Disillusionments were many. The idea that citizens could be bitter at Father for defending Mrs. Malloy was one. That they would hang her without a hearing was another. At one time during the trial, our laundress said to Mother,
“That old Mr. Malloy is as guilty as can be.”
“Do you really think so, Josie?” Mother asked.
“I don’t think so, I know so,” the woman continued.
“Then you must go see Mr. Howell at once,” Mother said. “You are just the person he is looking for. You know there are so few who can give him help in the case.”
“Oh, no, Mrs. Howell, I don’t want to get mixed up with no lawyers, I don’t really know nothing,” the startled gossip replied.
“Then you’d better be more careful what you say,” admonished Mother
Another disillusionment registered fully by my unconscious mind was the discovery of the ghoulishness of people. ‘Society’ women Mother knew, even some of the so-called ‘best matrons’ had visited the morgue to view the body of the victim.
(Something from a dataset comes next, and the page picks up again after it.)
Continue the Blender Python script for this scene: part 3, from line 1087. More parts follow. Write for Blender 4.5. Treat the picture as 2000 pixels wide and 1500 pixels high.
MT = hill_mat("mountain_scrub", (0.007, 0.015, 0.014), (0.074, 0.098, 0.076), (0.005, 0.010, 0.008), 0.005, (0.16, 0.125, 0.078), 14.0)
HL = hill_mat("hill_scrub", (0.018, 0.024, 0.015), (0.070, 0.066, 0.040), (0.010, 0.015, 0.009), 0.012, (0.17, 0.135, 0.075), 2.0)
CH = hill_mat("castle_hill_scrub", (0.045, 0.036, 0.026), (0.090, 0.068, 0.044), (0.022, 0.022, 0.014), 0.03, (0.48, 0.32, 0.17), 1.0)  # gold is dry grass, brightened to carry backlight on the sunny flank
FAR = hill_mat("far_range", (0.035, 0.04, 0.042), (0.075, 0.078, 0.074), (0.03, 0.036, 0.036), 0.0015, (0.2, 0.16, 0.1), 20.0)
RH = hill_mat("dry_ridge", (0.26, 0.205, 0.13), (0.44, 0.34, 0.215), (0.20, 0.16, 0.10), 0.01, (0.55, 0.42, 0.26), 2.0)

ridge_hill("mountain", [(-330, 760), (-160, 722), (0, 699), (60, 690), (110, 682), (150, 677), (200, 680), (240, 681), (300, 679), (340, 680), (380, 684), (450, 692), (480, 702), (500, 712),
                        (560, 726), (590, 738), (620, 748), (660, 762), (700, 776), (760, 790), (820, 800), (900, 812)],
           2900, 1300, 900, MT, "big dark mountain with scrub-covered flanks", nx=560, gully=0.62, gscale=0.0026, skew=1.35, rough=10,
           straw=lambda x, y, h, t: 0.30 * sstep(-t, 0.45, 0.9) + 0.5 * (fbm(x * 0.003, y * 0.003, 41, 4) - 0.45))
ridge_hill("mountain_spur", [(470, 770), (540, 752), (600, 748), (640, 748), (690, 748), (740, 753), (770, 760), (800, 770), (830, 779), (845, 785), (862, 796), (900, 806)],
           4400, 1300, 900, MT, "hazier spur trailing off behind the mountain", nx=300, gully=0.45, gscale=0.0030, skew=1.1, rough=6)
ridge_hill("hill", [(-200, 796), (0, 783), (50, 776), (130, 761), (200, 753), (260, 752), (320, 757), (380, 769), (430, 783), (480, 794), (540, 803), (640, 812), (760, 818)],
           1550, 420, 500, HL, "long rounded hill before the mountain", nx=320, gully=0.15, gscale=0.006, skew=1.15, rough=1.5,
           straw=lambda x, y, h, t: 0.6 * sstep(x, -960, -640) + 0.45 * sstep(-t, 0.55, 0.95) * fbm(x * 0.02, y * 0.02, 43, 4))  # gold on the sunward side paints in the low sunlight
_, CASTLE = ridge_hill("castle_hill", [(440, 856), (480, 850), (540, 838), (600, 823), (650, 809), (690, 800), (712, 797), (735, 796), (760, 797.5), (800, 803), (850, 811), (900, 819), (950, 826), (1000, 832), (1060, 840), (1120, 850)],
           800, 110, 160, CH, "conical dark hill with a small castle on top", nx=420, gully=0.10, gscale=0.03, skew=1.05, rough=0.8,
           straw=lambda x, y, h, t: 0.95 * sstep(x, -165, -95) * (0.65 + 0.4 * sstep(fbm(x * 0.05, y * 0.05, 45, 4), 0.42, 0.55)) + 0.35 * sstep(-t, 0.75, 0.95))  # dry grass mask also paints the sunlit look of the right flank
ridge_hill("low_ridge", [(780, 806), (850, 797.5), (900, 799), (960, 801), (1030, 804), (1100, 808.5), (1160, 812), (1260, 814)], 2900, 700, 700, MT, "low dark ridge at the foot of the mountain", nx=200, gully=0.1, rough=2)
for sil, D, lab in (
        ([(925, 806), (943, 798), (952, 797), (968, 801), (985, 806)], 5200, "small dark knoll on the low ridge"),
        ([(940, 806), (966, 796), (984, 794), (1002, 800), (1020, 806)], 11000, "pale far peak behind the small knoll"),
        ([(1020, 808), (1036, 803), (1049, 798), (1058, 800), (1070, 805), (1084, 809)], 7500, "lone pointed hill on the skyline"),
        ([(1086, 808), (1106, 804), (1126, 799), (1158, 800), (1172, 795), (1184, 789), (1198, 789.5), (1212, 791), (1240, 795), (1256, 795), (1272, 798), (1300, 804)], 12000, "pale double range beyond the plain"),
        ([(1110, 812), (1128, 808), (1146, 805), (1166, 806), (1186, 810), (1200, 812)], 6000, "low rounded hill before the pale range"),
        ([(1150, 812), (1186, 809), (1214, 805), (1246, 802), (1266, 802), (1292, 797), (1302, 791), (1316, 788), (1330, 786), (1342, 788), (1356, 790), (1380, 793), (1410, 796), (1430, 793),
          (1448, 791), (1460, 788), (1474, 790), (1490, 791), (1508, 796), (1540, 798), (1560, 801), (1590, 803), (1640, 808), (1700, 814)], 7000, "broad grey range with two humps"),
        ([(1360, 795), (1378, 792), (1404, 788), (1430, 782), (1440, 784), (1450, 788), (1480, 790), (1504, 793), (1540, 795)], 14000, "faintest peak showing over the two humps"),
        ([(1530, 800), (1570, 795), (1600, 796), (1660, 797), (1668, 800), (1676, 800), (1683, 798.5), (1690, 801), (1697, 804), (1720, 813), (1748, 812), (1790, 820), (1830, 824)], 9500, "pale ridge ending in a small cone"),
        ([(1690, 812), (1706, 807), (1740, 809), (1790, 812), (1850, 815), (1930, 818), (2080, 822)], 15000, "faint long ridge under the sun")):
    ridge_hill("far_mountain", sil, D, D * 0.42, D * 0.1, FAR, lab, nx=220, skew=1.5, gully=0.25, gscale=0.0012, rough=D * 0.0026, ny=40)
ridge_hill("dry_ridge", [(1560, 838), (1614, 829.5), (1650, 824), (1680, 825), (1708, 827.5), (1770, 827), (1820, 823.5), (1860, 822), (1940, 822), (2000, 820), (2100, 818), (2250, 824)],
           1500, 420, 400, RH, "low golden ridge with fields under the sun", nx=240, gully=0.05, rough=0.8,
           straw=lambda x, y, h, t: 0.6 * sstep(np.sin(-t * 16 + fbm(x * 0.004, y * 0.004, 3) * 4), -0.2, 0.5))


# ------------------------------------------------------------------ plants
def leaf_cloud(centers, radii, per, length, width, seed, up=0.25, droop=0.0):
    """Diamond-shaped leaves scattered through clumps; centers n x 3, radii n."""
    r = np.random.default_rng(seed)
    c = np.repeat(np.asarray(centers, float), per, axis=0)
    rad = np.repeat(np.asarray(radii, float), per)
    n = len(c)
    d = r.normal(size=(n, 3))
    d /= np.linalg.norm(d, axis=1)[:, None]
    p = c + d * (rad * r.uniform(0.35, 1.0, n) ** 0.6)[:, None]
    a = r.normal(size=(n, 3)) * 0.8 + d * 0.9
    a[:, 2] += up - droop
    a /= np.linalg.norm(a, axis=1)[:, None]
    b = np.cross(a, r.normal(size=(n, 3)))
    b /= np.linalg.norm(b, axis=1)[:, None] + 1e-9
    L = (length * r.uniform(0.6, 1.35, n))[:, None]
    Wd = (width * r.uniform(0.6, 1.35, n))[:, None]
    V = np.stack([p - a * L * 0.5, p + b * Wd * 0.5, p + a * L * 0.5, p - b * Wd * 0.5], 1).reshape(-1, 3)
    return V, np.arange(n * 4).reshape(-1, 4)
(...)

Others whom I had admired (without knowing) jealously guarded their collections of curios, pieces of rope with which the murderer was hung. It was too ghastly to think about, yet long after the crime was forgotten by most people, it remained to influence my estimates of individuals. I divided the sheep and goats, the temperate on one side, the sadistic on the other and ranged between, those who had temporarily forgotten themselves and the canons of good taste.
Many years after I left Springfield and knew more of city life, I told Mother that if I were accused of having stolen something, cross-examined and sweated, I was sure that after a time, I would admit my guilt. Mother was horrified.
“You mean that you would admit having committed a crime you knew nothing about?” she asked.
Yes, because after being told over and over that I was guilty I think I should probably believe it myself.”
After that confession, I think Mother lost confidence in my ability to take care of myself. I simply wasn’t safe at large. Actually, that early experience was still casting its shadow.